* Problem description *
Locate the string "from" throughout the material and copy every line in which it occurs.

* Task input *

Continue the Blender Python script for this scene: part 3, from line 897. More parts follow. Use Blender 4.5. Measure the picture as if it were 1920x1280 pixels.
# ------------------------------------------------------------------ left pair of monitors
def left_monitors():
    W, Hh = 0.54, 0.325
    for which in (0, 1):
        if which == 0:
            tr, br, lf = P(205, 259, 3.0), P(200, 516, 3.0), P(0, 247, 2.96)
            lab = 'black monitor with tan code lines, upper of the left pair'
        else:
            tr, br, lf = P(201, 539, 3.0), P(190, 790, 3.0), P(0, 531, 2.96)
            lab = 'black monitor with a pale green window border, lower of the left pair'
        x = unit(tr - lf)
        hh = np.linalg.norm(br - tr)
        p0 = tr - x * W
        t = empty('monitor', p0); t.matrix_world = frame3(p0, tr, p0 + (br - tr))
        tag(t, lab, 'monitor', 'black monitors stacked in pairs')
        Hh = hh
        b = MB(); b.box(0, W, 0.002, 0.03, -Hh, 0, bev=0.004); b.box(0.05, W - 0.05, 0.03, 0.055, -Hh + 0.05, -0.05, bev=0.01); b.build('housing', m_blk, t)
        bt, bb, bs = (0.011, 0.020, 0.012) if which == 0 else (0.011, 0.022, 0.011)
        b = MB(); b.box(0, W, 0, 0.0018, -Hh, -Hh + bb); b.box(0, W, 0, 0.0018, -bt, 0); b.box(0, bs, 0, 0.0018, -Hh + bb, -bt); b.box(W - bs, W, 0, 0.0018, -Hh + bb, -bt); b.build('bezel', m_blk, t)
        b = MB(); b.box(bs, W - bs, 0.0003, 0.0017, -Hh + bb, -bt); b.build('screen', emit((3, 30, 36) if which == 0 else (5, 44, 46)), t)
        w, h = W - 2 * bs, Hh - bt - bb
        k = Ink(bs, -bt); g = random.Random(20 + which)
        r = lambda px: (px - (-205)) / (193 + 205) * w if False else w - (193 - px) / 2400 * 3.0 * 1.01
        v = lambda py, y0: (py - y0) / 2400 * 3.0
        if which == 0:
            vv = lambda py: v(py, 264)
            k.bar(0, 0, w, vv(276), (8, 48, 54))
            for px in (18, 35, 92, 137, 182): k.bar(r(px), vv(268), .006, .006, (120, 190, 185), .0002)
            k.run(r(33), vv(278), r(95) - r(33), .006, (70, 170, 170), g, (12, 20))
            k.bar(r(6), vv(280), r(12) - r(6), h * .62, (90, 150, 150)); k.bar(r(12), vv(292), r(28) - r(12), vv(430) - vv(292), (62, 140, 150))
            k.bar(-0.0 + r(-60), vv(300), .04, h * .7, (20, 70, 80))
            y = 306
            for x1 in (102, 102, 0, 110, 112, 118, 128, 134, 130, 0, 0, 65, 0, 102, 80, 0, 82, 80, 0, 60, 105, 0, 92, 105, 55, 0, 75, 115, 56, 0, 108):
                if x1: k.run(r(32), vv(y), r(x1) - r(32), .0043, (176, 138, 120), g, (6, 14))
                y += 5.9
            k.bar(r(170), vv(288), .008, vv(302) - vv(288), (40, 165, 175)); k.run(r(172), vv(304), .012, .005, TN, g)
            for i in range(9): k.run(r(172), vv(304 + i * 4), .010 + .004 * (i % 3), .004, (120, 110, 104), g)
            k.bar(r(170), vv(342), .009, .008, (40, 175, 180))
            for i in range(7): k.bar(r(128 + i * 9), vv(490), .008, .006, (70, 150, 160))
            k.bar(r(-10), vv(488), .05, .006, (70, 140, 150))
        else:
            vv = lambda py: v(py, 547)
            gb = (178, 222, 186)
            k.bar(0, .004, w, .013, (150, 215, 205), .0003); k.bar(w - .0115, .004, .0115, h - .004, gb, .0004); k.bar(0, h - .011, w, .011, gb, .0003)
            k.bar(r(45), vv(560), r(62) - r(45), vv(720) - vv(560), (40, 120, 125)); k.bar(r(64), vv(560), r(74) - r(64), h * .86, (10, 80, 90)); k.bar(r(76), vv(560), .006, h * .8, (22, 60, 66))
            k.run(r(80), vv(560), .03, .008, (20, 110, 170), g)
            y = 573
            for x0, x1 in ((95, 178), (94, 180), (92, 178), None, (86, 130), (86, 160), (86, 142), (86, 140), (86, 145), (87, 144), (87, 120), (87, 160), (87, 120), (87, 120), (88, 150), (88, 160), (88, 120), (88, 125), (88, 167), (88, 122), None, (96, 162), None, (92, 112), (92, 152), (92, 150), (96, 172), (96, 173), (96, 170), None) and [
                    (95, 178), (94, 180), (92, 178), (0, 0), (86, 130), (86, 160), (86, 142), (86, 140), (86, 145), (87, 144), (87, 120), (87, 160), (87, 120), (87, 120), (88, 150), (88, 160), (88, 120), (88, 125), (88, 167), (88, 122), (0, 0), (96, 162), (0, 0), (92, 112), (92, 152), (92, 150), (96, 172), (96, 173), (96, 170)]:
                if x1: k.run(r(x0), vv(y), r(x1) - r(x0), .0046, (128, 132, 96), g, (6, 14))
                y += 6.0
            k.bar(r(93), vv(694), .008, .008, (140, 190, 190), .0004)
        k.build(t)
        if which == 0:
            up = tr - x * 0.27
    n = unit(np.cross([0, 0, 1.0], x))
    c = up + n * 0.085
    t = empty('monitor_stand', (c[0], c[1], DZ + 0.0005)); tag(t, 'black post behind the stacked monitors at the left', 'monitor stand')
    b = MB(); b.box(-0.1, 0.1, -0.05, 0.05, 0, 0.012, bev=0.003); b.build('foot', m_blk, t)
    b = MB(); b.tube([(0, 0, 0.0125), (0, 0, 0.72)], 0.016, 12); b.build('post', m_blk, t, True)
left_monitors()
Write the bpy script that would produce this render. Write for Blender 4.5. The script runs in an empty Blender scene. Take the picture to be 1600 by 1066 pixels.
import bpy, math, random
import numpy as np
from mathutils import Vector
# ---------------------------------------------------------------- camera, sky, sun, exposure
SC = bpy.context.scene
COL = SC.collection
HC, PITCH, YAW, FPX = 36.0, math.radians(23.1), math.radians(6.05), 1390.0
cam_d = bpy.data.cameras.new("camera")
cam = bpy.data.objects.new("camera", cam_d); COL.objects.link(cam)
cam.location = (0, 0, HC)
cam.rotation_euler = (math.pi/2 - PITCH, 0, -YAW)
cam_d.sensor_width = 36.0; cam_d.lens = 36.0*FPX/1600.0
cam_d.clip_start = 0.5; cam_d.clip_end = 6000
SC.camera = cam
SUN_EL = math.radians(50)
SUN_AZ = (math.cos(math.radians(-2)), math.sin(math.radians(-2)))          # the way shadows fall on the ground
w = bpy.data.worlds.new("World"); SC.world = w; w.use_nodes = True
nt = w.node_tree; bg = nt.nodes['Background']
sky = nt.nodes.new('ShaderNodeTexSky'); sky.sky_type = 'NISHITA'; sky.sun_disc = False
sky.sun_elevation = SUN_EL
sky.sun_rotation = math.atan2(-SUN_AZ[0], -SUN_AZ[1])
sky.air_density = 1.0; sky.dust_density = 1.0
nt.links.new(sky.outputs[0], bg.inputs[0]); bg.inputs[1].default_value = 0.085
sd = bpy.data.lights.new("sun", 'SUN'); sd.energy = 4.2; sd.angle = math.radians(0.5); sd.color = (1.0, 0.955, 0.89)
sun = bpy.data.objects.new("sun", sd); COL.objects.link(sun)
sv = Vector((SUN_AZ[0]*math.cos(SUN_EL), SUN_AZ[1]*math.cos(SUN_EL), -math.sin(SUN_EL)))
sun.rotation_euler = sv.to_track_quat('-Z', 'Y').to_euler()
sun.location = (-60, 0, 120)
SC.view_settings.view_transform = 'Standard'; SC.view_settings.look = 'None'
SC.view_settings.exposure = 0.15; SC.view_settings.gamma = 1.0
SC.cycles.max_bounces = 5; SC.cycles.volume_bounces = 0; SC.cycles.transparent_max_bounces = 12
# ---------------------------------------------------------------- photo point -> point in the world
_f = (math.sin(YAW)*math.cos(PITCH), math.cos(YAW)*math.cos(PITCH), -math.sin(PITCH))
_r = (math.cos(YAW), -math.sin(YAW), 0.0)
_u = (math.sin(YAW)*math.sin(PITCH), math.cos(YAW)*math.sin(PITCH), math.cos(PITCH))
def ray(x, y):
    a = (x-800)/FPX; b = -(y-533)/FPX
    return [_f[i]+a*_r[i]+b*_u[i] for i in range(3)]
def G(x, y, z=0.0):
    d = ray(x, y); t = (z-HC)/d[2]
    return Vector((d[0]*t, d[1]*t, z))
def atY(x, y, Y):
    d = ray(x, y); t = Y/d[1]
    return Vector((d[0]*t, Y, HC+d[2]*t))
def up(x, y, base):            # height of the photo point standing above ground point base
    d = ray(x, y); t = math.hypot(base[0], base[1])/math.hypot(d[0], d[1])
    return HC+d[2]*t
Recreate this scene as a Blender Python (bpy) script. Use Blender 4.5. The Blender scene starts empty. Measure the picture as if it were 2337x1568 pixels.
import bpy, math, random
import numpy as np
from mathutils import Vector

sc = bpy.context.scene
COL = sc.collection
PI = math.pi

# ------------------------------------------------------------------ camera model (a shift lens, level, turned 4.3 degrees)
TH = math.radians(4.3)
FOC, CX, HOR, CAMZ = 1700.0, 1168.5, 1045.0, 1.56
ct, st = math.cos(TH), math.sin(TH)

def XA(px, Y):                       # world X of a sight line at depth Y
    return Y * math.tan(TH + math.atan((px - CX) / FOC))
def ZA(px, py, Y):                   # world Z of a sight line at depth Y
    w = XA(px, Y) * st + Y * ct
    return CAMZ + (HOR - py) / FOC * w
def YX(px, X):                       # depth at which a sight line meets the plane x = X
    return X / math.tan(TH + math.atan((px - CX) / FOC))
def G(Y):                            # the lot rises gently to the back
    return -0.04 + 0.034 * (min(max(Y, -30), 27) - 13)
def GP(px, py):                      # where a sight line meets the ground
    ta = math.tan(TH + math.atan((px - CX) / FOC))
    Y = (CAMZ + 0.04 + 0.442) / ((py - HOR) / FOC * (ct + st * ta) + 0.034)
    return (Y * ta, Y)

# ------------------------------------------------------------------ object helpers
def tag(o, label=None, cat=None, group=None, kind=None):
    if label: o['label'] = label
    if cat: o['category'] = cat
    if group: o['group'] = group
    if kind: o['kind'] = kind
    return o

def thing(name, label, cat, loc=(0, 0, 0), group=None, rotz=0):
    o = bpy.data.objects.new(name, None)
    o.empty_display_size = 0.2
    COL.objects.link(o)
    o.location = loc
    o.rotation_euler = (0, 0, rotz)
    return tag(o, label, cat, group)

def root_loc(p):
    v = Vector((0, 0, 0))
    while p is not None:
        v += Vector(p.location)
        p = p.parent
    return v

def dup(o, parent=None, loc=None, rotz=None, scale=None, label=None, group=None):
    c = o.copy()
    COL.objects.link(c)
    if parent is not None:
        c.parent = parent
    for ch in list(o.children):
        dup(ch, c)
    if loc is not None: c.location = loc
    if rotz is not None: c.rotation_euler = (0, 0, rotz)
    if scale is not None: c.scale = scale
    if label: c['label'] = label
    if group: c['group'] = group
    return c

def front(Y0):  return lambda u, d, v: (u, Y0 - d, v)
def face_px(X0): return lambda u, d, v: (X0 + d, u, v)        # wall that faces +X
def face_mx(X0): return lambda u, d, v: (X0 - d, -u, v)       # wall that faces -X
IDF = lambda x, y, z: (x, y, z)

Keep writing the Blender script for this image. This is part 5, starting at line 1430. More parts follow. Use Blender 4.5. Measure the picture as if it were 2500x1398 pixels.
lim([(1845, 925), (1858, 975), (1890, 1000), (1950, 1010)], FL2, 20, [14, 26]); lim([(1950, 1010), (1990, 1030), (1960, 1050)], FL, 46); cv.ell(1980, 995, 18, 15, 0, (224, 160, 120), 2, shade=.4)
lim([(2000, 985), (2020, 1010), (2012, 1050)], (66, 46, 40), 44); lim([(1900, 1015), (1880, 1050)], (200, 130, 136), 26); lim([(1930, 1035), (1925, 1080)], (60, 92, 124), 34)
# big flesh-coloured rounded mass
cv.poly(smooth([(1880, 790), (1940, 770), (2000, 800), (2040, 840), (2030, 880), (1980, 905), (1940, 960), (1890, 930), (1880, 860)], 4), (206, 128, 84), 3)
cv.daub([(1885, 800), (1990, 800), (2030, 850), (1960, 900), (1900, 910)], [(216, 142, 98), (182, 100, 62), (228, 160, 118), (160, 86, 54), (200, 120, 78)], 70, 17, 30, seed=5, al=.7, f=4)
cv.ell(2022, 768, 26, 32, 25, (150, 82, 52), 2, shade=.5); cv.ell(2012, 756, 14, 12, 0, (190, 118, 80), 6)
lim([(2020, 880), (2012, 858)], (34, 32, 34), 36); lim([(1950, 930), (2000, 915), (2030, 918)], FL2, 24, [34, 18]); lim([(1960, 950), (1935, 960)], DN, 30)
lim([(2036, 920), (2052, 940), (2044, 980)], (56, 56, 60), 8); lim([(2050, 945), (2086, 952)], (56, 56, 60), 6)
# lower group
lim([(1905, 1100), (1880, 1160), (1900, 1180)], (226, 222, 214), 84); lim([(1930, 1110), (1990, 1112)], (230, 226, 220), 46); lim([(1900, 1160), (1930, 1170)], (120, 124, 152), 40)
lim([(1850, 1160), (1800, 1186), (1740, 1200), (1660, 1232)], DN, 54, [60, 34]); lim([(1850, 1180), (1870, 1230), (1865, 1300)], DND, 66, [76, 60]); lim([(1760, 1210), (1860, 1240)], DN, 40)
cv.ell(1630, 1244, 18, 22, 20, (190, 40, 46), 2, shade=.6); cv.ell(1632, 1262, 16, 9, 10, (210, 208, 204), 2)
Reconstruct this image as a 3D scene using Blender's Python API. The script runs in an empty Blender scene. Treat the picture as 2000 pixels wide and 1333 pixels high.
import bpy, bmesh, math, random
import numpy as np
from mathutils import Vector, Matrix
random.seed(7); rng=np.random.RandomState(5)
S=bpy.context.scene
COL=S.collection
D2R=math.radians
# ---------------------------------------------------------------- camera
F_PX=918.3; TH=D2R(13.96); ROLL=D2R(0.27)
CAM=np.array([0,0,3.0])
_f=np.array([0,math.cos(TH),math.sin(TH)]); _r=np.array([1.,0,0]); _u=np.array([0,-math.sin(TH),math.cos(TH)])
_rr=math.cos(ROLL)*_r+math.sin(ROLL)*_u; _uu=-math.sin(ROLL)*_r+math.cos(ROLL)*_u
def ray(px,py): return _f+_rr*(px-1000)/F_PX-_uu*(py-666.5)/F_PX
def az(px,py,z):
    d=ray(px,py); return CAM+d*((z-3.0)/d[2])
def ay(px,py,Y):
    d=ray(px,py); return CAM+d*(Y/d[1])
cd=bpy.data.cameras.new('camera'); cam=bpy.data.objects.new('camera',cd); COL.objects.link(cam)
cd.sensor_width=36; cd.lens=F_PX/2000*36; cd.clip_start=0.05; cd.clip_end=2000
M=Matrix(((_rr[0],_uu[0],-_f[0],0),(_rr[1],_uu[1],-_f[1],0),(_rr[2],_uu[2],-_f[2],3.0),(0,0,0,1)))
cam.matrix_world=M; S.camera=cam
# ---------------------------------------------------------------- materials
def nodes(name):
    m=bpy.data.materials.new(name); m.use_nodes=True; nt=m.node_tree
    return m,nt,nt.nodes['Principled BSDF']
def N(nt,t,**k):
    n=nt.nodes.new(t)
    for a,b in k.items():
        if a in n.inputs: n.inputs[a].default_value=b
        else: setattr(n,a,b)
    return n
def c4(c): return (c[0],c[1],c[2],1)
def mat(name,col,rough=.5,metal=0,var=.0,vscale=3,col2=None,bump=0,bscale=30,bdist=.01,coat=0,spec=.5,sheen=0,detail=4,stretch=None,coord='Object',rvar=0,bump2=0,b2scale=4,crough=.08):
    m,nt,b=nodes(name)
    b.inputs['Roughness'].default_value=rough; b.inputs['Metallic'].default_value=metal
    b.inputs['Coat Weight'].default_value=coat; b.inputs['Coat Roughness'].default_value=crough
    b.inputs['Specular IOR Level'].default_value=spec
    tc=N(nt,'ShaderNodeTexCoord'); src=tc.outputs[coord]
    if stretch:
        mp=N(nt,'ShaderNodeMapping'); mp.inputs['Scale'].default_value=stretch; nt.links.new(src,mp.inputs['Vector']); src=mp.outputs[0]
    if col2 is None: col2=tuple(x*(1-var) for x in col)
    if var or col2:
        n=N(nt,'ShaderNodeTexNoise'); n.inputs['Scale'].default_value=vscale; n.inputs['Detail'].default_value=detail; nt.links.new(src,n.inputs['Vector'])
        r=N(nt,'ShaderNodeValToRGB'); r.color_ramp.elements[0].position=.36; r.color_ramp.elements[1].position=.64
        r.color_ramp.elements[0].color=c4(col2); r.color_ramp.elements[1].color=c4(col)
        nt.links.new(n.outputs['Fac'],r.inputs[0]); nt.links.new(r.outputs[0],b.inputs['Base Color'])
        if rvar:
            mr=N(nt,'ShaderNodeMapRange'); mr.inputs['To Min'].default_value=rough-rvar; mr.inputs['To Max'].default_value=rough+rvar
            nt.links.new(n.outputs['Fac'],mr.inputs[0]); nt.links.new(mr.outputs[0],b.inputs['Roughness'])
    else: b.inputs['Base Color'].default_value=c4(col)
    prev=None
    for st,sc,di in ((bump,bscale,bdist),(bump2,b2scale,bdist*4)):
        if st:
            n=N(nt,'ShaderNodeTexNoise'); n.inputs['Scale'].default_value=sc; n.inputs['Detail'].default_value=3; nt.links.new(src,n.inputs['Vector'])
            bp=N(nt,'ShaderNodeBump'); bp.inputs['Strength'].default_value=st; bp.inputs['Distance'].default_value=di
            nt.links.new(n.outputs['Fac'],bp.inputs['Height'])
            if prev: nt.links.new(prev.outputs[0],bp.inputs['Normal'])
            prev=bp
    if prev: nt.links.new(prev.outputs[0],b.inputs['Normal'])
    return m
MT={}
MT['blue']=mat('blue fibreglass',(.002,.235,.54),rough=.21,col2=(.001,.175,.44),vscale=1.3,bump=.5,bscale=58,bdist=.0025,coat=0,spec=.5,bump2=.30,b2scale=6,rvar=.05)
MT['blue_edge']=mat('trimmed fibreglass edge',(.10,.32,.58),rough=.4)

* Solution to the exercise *
Continue the Blender Python script for this scene: part 3, from line 897. More parts follow. Use Blender 4.5. Measure the picture as if it were 1920x1280 pixels.
from mathutils import Vector
from mathutils import Vector
from mathutils import Vector, Matrix